Funny they didn't have the clarity of vision being expressed here.....
It was actually much more than just a
life changing event, it was a
covenantal termination event. It was the judgment of God coming against the physical nation of Israel for her spiritual adultery. We certainly have no Scripture records of events beyond their fulfillment, but God didn’t leave us without plenty of historical evidence, if we bother to check it out...
“The Wars of the Jews”, by the historian Josephus, Book 6, Chapter 5, Section 3:
(288) Thus were the miserable people persuaded by these deceivers, and such as belied God himself; while they did not attend, nor give credit, to the signs that were so evident and did so plainly foretell their future desolation; but, like men infatuated, without either eyes to see, or minds to consider, did not regard the denunciations that God made to them.
(289) Thus
there was a star resembling a sword, which stood over the city, and a comet, that continued a whole year.
(290) Thus also, before the Jews rebellion, and before those commotions which preceded the war, when the people were come in great crowds to the feast of unleavened bread, on the eighth day of the month Xanthicus [Nisan], and
at the ninth hour of the night, so great a light shone round the altar and the holy house, that it appeared to be bright day time; which light lasted for half an hour.

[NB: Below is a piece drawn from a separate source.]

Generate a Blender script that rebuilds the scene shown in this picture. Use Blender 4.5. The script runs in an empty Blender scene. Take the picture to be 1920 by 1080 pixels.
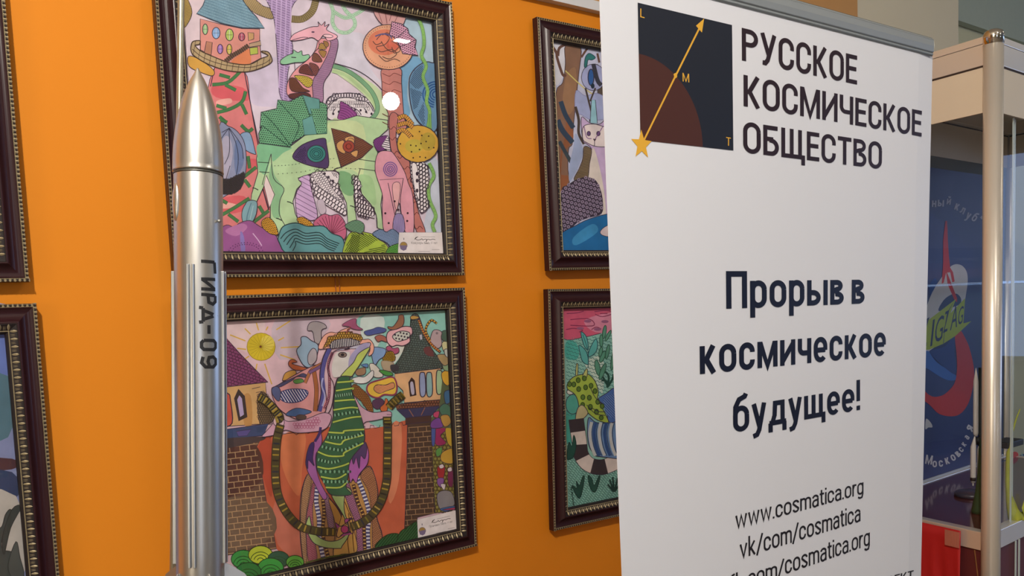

(291) This light seemed to be a good sign to the unskillful, but was so interpreted by the sacred scribes, as to portend those events that followed immediately upon it.
(292) At the same festival also,
a heifer, as she was led by the high priest to be sacrificed, brought forth a lamb in the midst of the temple.
(293) Moreover,
the eastern gate of the inner [court of the] temple, which was of brass, and vastly heavy, and had been with difficulty shut by twenty men, and rested upon a basis armed with iron, and had bolts fastened very deep into the firm floor, which was there made of one entire stone,
was seen to be opened of its own accord about the sixth hour of the night.
(294) Now, those that kept watch in the temple came hereupon running to the captain of the temple, and told him of it: who then came up thither, and not without great difficulty, was able to shut the gate again.
(295) This also appeared to the vulgar to be a very happy prodigy, as if God did thereby open them the gate of happiness. But the men of learning understood it, that the security of their holy house was dissolved of its own accord, and that the gate was opened for the advantage of their enemies.
(296) So these publicly declared, that this signal foreshadowed the desolation that was coming upon them. Beside these, a few days after that feast, on the twenty-first day of the month Artemisius [Jyar],
(297) a certain prodigious and incredible phenomenon appeared; I suppose the account of it would seem to be a fable, were it not related by those that saw it,
(298) and were not the events that followed it of so considerable a nature as to deserve such signals; for, before sunsetting,
chariots and troops of soldiers in their armor were seen
(299)
running about among the clouds, and surrounding of cities. Moreover at that feast which we call Pentecost, as the priests were going by night into the inner [court of the] temple, as their custom was, to perform their sacred ministrations, they said that, in the first place,
they felt a quaking, and heard a great noise,
(300) and after that
they heard a sound as of a great multitude, saying, “Let us remove hence.”
Now understand that Josephus’ writings are in no way to be considered as anything more than historical writings. He was not himself a believer in Messiah, but simply a Jewish historian that ended up switching sides during the seven year war. But look at some of the events that occurred according to what he wrote from those final days of Jerusalem. In itself, it means nothing, but when combined with what Scripture prophesied, I think it speaks volumes about those events. It’s mostly boring reading (at least to me), but there’s a lot of valuable tidbits like these if you want to read what was recorded yourself.